▶ [PROBLEM REQUIREMENTS]: Copy out the listing that follows, exactly, without its pictures.

+ + + + + + +

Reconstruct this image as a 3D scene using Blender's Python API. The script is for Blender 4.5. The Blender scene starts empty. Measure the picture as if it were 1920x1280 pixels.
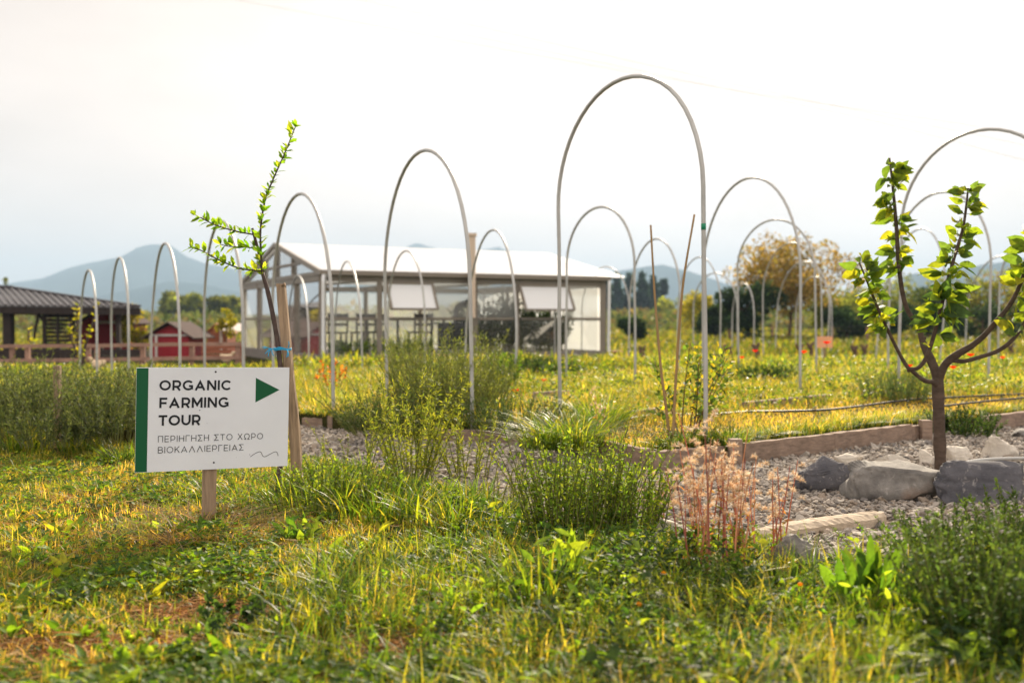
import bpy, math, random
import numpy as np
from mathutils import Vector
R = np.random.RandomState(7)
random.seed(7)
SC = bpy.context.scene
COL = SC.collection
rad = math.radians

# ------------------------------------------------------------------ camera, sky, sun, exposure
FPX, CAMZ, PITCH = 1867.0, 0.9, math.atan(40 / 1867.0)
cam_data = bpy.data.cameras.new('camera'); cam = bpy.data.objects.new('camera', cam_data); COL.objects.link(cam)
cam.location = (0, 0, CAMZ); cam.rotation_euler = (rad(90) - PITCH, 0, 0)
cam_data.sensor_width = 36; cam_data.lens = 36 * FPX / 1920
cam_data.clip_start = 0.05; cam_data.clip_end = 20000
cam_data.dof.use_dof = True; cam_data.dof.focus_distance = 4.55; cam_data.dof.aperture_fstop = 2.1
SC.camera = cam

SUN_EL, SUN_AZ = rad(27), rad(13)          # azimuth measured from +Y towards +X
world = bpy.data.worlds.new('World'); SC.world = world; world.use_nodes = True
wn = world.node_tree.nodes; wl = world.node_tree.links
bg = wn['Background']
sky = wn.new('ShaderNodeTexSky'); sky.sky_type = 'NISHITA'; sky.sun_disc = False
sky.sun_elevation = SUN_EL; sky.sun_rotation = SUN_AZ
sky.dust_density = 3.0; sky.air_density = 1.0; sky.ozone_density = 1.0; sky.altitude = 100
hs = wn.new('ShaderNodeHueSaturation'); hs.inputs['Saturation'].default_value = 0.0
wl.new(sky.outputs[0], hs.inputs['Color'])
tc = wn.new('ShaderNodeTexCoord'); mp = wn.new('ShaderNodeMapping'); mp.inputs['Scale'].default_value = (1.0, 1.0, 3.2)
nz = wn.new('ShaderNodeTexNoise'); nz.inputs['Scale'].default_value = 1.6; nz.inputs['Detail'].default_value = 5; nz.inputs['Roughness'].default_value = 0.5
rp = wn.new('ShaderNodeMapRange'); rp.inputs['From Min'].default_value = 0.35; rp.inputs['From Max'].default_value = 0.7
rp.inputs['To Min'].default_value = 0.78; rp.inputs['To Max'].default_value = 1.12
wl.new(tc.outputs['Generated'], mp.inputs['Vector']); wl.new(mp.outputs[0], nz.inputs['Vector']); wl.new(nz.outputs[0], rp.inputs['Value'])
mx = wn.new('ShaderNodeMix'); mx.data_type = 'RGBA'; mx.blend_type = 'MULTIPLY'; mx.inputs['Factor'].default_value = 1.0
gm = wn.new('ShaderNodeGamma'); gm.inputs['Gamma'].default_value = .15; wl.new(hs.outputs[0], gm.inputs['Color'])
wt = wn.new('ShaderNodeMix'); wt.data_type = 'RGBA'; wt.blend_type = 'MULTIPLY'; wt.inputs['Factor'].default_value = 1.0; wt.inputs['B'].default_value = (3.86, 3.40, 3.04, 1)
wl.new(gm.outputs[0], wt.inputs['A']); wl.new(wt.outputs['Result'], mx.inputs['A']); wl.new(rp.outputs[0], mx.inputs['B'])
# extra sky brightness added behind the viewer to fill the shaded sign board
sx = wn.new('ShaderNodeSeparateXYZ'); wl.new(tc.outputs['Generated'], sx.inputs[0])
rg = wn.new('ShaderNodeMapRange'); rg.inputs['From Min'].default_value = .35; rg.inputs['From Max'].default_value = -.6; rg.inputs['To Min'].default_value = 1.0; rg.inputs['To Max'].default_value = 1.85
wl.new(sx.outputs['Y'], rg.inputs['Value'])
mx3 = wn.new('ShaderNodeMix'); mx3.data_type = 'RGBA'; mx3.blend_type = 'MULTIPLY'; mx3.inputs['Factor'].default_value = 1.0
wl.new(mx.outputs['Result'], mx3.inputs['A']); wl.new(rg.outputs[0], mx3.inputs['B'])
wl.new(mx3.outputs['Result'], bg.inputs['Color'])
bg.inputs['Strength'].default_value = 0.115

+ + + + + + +

▶ [WRITTEN RESPONSE]:
Reconstruct this image as a 3D scene using Blender's Python API. The script is for Blender 4.5. The Blender scene starts empty. Measure the picture as if it were 1920x1280 pixels.
import bpy, math, random
import numpy as np
from mathutils import Vector
R = np.random.RandomState(7)
random.seed(7)
SC = bpy.context.scene
COL = SC.collection
rad = math.radians

# ------------------------------------------------------------------ camera, sky, sun, exposure
FPX, CAMZ, PITCH = 1867.0, 0.9, math.atan(40 / 1867.0)
cam_data = bpy.data.cameras.new('camera'); cam = bpy.data.objects.new('camera', cam_data); COL.objects.link(cam)
cam.location = (0, 0, CAMZ); cam.rotation_euler = (rad(90) - PITCH, 0, 0)
cam_data.sensor_width = 36; cam_data.lens = 36 * FPX / 1920
cam_data.clip_start = 0.05; cam_data.clip_end = 20000
cam_data.dof.use_dof = True; cam_data.dof.focus_distance = 4.55; cam_data.dof.aperture_fstop = 2.1
SC.camera = cam

SUN_EL, SUN_AZ = rad(27), rad(13)          # azimuth measured from +Y towards +X
world = bpy.data.worlds.new('World'); SC.world = world; world.use_nodes = True
wn = world.node_tree.nodes; wl = world.node_tree.links
bg = wn['Background']
sky = wn.new('ShaderNodeTexSky'); sky.sky_type = 'NISHITA'; sky.sun_disc = False
sky.sun_elevation = SUN_EL; sky.sun_rotation = SUN_AZ
sky.dust_density = 3.0; sky.air_density = 1.0; sky.ozone_density = 1.0; sky.altitude = 100
hs = wn.new('ShaderNodeHueSaturation'); hs.inputs['Saturation'].default_value = 0.0
wl.new(sky.outputs[0], hs.inputs['Color'])
tc = wn.new('ShaderNodeTexCoord'); mp = wn.new('ShaderNodeMapping'); mp.inputs['Scale'].default_value = (1.0, 1.0, 3.2)
nz = wn.new('ShaderNodeTexNoise'); nz.inputs['Scale'].default_value = 1.6; nz.inputs['Detail'].default_value = 5; nz.inputs['Roughness'].default_value = 0.5
rp = wn.new('ShaderNodeMapRange'); rp.inputs['From Min'].default_value = 0.35; rp.inputs['From Max'].default_value = 0.7
rp.inputs['To Min'].default_value = 0.78; rp.inputs['To Max'].default_value = 1.12
wl.new(tc.outputs['Generated'], mp.inputs['Vector']); wl.new(mp.outputs[0], nz.inputs['Vector']); wl.new(nz.outputs[0], rp.inputs['Value'])
mx = wn.new('ShaderNodeMix'); mx.data_type = 'RGBA'; mx.blend_type = 'MULTIPLY'; mx.inputs['Factor'].default_value = 1.0
gm = wn.new('ShaderNodeGamma'); gm.inputs['Gamma'].default_value = .15; wl.new(hs.outputs[0], gm.inputs['Color'])
wt = wn.new('ShaderNodeMix'); wt.data_type = 'RGBA'; wt.blend_type = 'MULTIPLY'; wt.inputs['Factor'].default_value = 1.0; wt.inputs['B'].default_value = (3.86, 3.40, 3.04, 1)
wl.new(gm.outputs[0], wt.inputs['A']); wl.new(wt.outputs['Result'], mx.inputs['A']); wl.new(rp.outputs[0], mx.inputs['B'])
# extra sky brightness added behind the viewer to fill the shaded sign board
sx = wn.new('ShaderNodeSeparateXYZ'); wl.new(tc.outputs['Generated'], sx.inputs[0])
rg = wn.new('ShaderNodeMapRange'); rg.inputs['From Min'].default_value = .35; rg.inputs['From Max'].default_value = -.6; rg.inputs['To Min'].default_value = 1.0; rg.inputs['To Max'].default_value = 1.85
wl.new(sx.outputs['Y'], rg.inputs['Value'])
mx3 = wn.new('ShaderNodeMix'); mx3.data_type = 'RGBA'; mx3.blend_type = 'MULTIPLY'; mx3.inputs['Factor'].default_value = 1.0
wl.new(mx.outputs['Result'], mx3.inputs['A']); wl.new(rg.outputs[0], mx3.inputs['B'])
wl.new(mx3.outputs['Result'], bg.inputs['Color'])
bg.inputs['Strength'].default_value = 0.115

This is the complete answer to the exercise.